Es gibt beispielsweise zwei Möglichkeiten das Wort melk auszusprechen: erstens [mɛwk] und zweitens [mɛlək]. Im ersten Fall wird einer der zwei Konsonanten zum Approximanten /w/. Im Beispiel arm wird der Liquid r zu einem 'Gooise r' und damit ebenfalls zu einem Approximanten.

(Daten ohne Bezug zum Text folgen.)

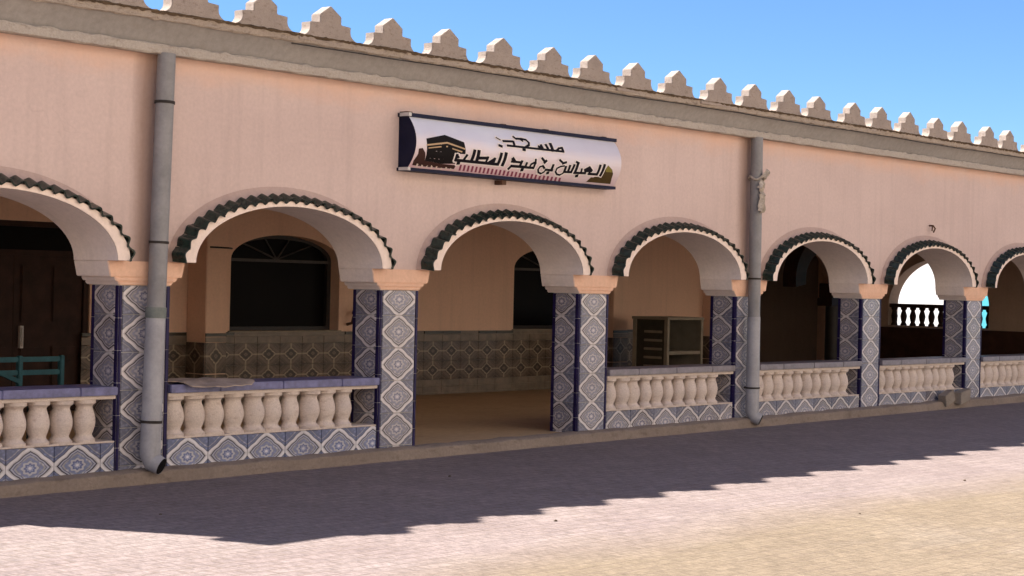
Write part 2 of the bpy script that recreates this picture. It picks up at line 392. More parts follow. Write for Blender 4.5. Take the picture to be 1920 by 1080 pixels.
# arch hoods
EH = .15
ring = MB(); bed = MB(); N = 44
prof = [(AH, AR, -EH), (AH+.095, AR+.036, -EH)]
for i in range(N):
    a, b = math.pi*i/N, math.pi*(i+1)/N
    def P(pr, t): return (pr[0]*math.cos(t), pr[2], pr[1]*math.sin(t))
    p0 = (AH, AR, 0); p1 = (AH, AR, -EH); p2 = (AH+.118, AR+.042, -EH); p3 = (AH+.152, AR+.088, -.05); p4 = (AH+.174, AR+.170, 0.0)
    ring.quad([P(p1, a), P(p1, b), P(p2, b), P(p2, a)])
    bed.quad([P(p2, a), P(p2, b), P(p3, b), P(p3, a)]); bed.quad([P(p3, a), P(p3, b), P(p4, b), P(p4, a)])
for sg in (1, -1):
    ring.quad([(sg*AH, 0, 0), (sg*AH, -EH, 0), (sg*(AH+.118), -EH, 0), (sg*(AH+.152), -.05, 0), (sg*(AH+.174), 0, 0)])
ringm = ring.mesh('hood_ring', M['ring'], True); bedm = bed.mesh('mortar_bed', M['bed'], True)
# one glazed half-round tile, axis along +y, bottom centre at origin
def barrel():
    m = MB(); n = 12; p, L, th = .121, .128, .014
    def zz_(x, amp): return .020+amp*math.cos(2*math.pi*x/p)
    xs_ = [-p/2+p*i/n for i in range(n+1)]
    for a, b in zip(xs_, xs_[1:]):
        F0, F1 = zz_(a, .020)-.003, zz_(b, .020)-.003; G0, G1 = zz_(a, .016)-.006, zz_(b, .016)-.006
        m.quad([(a, 0, F0), (b, 0, F1), (b, L, G1), (a, L, G0)]); m.quad([(a, 0, F0-th), (a, L, G0-th), (b, L, G1-th), (b, 0, F1-th)])
        m.quad([(a, 0, F0-th), (b, 0, F1-th), (b, 0, F1), (a, 0, F0)]); m.quad([(a, L, G0-th), (a, L, G0), (b, L, G1), (b, L, G1-th)])
    return m.mesh('roof_tile', M['green'], True)
tilem = barrel()
def hood_spots(n):
    ax, az = AH+.118, AR+.042; K = 400; acc = [0]
    for i in range(K):
        a, b = math.pi*i/K, math.pi*(i+1)/K
        acc.append(acc[-1]+math.hypot(ax*(math.cos(b)-math.cos(a)), az*(math.sin(b)-math.sin(a))))
    out = []
    for q in range(n):
        tgt = acc[-1]*(q+.5)/n; i = min(range(K+1), key=lambda i: abs(acc[i]-tgt)); out.append(math.pi*i/K)
    return out
SPOTS = hood_spots(24)
for k in BAYS:
    c = px(k)+SP/2
    link('soffit', som, B, (c, 0, ZC1))
    h = link('arch_hood', ringm, B, (c, -.002, ZC1+.002))
    link('mortar_bed', bedm, h)
    for t in SPOTS:
        f = Vector(((AH+.112)*math.cos(t), -EH-.022, (AR+.036)*math.sin(t)-.002)); e = Vector(((AH+.158)*math.cos(t), -.03, (AR+.098)*math.sin(t)))
        A = (e-f).normalized(); T = Vector((-(AH+.1)*math.sin(t), 0, (AR+.04)*math.cos(t))).normalized()*-1; Nn = T.cross(A); Nn.normalize()
        if Nn.dot(Vector((math.cos(t), 0, math.sin(t)))) < 0: Nn = -Nn; T = -T
        f = f+A*random.uniform(-.008, .008); s_ = random.uniform(1.0, 1.05)
        tw = random.uniform(-.035, .035); T2 = (T*math.cos(tw)+A*math.sin(tw)).normalized(); A2 = Nn.cross(T2).normalized()
        mt = Matrix(((T2.x*s_, A2.x, Nn.x*s_, f.x), (T2.y*s_, A2.y, Nn.y*s_, f.y), (T2.z*s_, A2.z, Nn.z*s_, f.z), (0, 0, 0, 1)))
        link('roof_tile', tilem, h, mat=mt)

# piers with tiles and capitals
CW, CH = .428, .2975                                  # one diamond of the glazed pattern
def tile_mesh(name, w, h, u0, u1, v0, v1, mat, th=.010, bv=.004):
    m = MB(); b = bv
    pts = [(-w/2, 0, 0), (w/2, 0, 0), (w/2, 0, h), (-w/2, 0, h)]
    fr = [(-w/2+b, -th, b), (w/2-b, -th, b), (w/2-b, -th, h-b), (-w/2+b, -th, h-b)]
    m.quad(fr, [(u0, v0), (u1, v0), (u1, v1), (u0, v1)])
    for i in range(4):
        k = (i+1) % 4; q = [(u0, v0), (u1, v0), (u1, v1), (u0, v1)]
        m.quad([pts[i], pts[k], fr[k], fr[i]], [q[i], q[k], q[k], q[i]])
    return m.mesh(name, mat, fix=False)
gap = .003
TF = tile_mesh('pier_tile', CW-gap, CH-gap, -1, 1, -1, 1, M['tile'])
TFtop = tile_mesh('pier_tile', CW-gap, .228, -1, 1, -1, .55, M['tile'])
SWD = .262
TSa = [tile_mesh('pier_tile', SWD-gap, CH-gap, *uu, -1, 1, M['tile']) for uu in ((-1.0, .30), (-.42, .95))]
TSt = [tile_mesh('pier_tile', SWD-gap, .228, *uu, -1, .55, M['tile']) for uu in ((-1.0, .30), (-.42, .95))]
TFb = tile_mesh('pier_tile', CW-gap, .13, -1, 1, .1, 1, M['tile'])
TSb = [tile_mesh('pier_tile', SWD-gap, .13, *uu, .1, 1, M['tile']) for uu in ((-1.0, .30), (-.42, .95))]
core = MB(); core.box(-PW/2, PW/2, .010, PD, -.3, ZC0+.03); corem = core.mesh('pier', M['grout'])
def strip_mesh(w, h): 
    m = MB(); m.box(-w/2, w/2, -.011, 0, 0, h); return m.mesh('edge_tile', M['cobalt'], False, .003)
EF, ES = strip_mesh(.027, .252), strip_mesh(.036, .252)
cap = MB(); hw = PW/2
def capital():
    m = MB()
    for h0, h1, z0, z1, yo in ((hw+.012, hw+.03, ZC0-.004, 1.463, -.012), (hw+.05, hw+.068, 1.463, 1.497, -.018), (hw+.108, hw+.138, 1.497, ZC1, -.022)):
        b = len(m.v)
        for z, h in ((z0, h0), (z1, h1)):
            m.v += [(-h, yo, z), (h, yo, z), (h, WT+.004, z), (-h, WT+.004, z)]
        for q in ((3, 2, 1, 0), (4, 5, 6, 7), (0, 1, 5, 4), (1, 2, 6, 5), (2, 3, 7, 6), (3, 0, 4, 7)):
            m.f.append(tuple(b+i for i in q)); m.uv.append([(5, 5)]*4)
    me = m.mesh('capital', M['capital'], False, .006, fix=True); me.materials.append(M['soffit'])
    for f_ in me.polygons:
        if abs(f_.normal.x) > .75: f_.material_index = 1
    return me
capm = capital()
RZ90 = Matrix.Rotation(-math.pi/2, 4, 'Z'); RZm = Matrix.Rotation(math.pi/2, 4, 'Z')
Z0 = .012
for n, k in enumerate(PIERS):
    if k == -2: xc = px(k)+.12
    else: xc = px(k)
    p = link('pier', corem, B, (xc, 0, 0))
    link('capital', capm, p)
    v = 0 if k in (-1, 0) else 1
    for r in range(-1, 5):
        z = Z0+r*CH
        fm, sm_ = (TFtop, TSt[v]) if r == 4 else ((TFb, TSb[v]) if r == -1 else (TF, TSa[v]))
        if r == -1: z = Z0-.133
        link('pier_tile', fm, p, (0, .010, z))
        ls = link('pier_tile', sm_, p, mat=Matrix.Translation((-hw, .045+SWD/2, z)) @ RZ90)
        rs = link('pier_tile', sm_, p, mat=Matrix.Translation((hw, .045+SWD/2, z)) @ RZm)
    zs = [ZC0-.006-.255*(i+1) for i in range(6)]
    for z in zs:
        for sx in (-1, 1):
            link('edge_tile', EF, p, (sx*(hw-.0145), .010, z))
            link('edge_tile', ES, p, mat=Matrix.Translation((sx*hw, .0235, z)) @ (RZ90 if sx < 0 else RZm))
        link('edge_tile', ES, p, mat=Matrix.Translation((-hw, .325, z)) @ RZ90)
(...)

Im zweiten Fall wird zwischen den zwei Konsonanten der Silbenkoda ein Schwa eingefügt, man spricht von Schwa-Epenthese. Hierdurch entstehen zwei Silben: me-lek, he-lep, a-rem.

melk[mɛlk][mɛwk] [mɛlək]
help[hɛlp][hɛwp] [hɛləp]
arm[ɑrm][ɑɹm] [ɑrəm]
elf[ɛlf][ɛwf] [ɛləf]

Für die Schwa-Epenthese gibt es einige Einschränkungen. Kooij/Van Oostendorp (2003:147) zufolge kann in eine Silbenkoda, die auf s oder t endet, kein Schwa eingefügt werden: wals als [wɑləs] oder hart als [hɑrət] auszusprechen ist im Standardniederländischen nicht möglich. Außerdem wird auch in Silbenkodas, die einen Nasal enthalten, kein Schwa eingefügt: bank als [bɑnək] ausgesprochen, kommt im Standardniederländischen nicht vor.

Kapitel, in denen die Silbenstruktur des Niederländischen behandelt wird findet man unter anderem in Appel et al (2002) (Kapitel 16.2) und in Kooij/Van Oostendorp (2003) (Kapitel 2).
Eine englische Darstellung der niederländischen Silbe enthält Booij (1995). Des weiteren gibt es zwei Dissertationen über die niederländische Silbe: Van der Hulst (1984) und Trommelen (1983). Über die Silbe im Friesischen ist ebenfalls einen Dissertation geschrieben worden Visser (1997). Eine Behandlung der Schwa-Epenthese vom Standpunkt der sogenannten Optimalitätstheorie aus enthält Kapitel 6.3 in Kooij/Van Oostendorp (2003).